Start
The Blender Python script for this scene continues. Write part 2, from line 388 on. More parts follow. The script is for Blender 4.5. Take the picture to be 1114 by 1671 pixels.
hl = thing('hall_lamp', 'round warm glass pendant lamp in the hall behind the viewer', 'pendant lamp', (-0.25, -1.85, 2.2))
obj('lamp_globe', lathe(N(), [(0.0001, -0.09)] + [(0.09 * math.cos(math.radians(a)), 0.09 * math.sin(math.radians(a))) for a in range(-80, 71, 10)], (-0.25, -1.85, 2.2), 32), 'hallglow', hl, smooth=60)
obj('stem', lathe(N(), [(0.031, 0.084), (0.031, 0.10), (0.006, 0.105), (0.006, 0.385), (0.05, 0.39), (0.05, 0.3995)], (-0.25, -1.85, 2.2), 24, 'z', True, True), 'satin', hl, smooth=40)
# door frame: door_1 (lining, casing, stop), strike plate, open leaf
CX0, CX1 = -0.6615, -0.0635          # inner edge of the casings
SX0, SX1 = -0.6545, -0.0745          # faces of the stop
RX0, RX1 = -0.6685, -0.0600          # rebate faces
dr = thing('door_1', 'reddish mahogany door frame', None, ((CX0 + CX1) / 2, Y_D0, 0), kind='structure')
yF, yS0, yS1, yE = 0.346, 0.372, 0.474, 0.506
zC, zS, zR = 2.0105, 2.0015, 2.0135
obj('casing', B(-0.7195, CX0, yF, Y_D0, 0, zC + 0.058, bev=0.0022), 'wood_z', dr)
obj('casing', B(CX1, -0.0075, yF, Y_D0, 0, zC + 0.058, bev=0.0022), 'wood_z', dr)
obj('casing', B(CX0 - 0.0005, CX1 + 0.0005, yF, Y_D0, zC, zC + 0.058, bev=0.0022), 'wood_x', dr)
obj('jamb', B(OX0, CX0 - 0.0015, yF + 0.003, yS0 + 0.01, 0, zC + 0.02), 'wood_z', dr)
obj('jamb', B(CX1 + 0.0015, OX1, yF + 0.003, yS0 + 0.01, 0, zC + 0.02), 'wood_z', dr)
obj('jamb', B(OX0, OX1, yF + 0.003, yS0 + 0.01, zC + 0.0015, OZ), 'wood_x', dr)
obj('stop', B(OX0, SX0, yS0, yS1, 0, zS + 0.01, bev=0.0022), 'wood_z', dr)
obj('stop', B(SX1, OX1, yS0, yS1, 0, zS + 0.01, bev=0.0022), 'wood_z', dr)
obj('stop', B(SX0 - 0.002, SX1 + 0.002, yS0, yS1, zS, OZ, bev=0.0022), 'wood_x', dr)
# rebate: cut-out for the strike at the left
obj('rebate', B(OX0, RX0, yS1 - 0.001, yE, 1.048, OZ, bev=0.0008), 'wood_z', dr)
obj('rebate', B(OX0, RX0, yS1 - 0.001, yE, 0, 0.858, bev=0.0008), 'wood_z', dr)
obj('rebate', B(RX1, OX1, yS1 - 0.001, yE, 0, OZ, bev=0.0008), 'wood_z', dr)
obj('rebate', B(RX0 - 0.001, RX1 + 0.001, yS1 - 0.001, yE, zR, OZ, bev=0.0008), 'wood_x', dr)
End
• _Written task_
Please repeat the listing above in full and exactly.

• _Task output_
The Blender Python script for this scene continues. Write part 2, from line 388 on. More parts follow. The script is for Blender 4.5. Take the picture to be 1114 by 1671 pixels.
hl = thing('hall_lamp', 'round warm glass pendant lamp in the hall behind the viewer', 'pendant lamp', (-0.25, -1.85, 2.2))
obj('lamp_globe', lathe(N(), [(0.0001, -0.09)] + [(0.09 * math.cos(math.radians(a)), 0.09 * math.sin(math.radians(a))) for a in range(-80, 71, 10)], (-0.25, -1.85, 2.2), 32), 'hallglow', hl, smooth=60)
obj('stem', lathe(N(), [(0.031, 0.084), (0.031, 0.10), (0.006, 0.105), (0.006, 0.385), (0.05, 0.39), (0.05, 0.3995)], (-0.25, -1.85, 2.2), 24, 'z', True, True), 'satin', hl, smooth=40)
# door frame: door_1 (lining, casing, stop), strike plate, open leaf
CX0, CX1 = -0.6615, -0.0635          # inner edge of the casings
SX0, SX1 = -0.6545, -0.0745          # faces of the stop
RX0, RX1 = -0.6685, -0.0600          # rebate faces
dr = thing('door_1', 'reddish mahogany door frame', None, ((CX0 + CX1) / 2, Y_D0, 0), kind='structure')
yF, yS0, yS1, yE = 0.346, 0.372, 0.474, 0.506
zC, zS, zR = 2.0105, 2.0015, 2.0135
obj('casing', B(-0.7195, CX0, yF, Y_D0, 0, zC + 0.058, bev=0.0022), 'wood_z', dr)
obj('casing', B(CX1, -0.0075, yF, Y_D0, 0, zC + 0.058, bev=0.0022), 'wood_z', dr)
obj('casing', B(CX0 - 0.0005, CX1 + 0.0005, yF, Y_D0, zC, zC + 0.058, bev=0.0022), 'wood_x', dr)
obj('jamb', B(OX0, CX0 - 0.0015, yF + 0.003, yS0 + 0.01, 0, zC + 0.02), 'wood_z', dr)
obj('jamb', B(CX1 + 0.0015, OX1, yF + 0.003, yS0 + 0.01, 0, zC + 0.02), 'wood_z', dr)
obj('jamb', B(OX0, OX1, yF + 0.003, yS0 + 0.01, zC + 0.0015, OZ), 'wood_x', dr)
obj('stop', B(OX0, SX0, yS0, yS1, 0, zS + 0.01, bev=0.0022), 'wood_z', dr)
obj('stop', B(SX1, OX1, yS0, yS1, 0, zS + 0.01, bev=0.0022), 'wood_z', dr)
obj('stop', B(SX0 - 0.002, SX1 + 0.002, yS0, yS1, zS, OZ, bev=0.0022), 'wood_x', dr)
# rebate: cut-out for the strike at the left
obj('rebate', B(OX0, RX0, yS1 - 0.001, yE, 1.048, OZ, bev=0.0008), 'wood_z', dr)
obj('rebate', B(OX0, RX0, yS1 - 0.001, yE, 0, 0.858, bev=0.0008), 'wood_z', dr)
obj('rebate', B(RX1, OX1, yS1 - 0.001, yE, 0, OZ, bev=0.0008), 'wood_z', dr)
obj('rebate', B(RX0 - 0.001, RX1 + 0.001, yS1 - 0.001, yE, zR, OZ, bev=0.0008), 'wood_x', dr)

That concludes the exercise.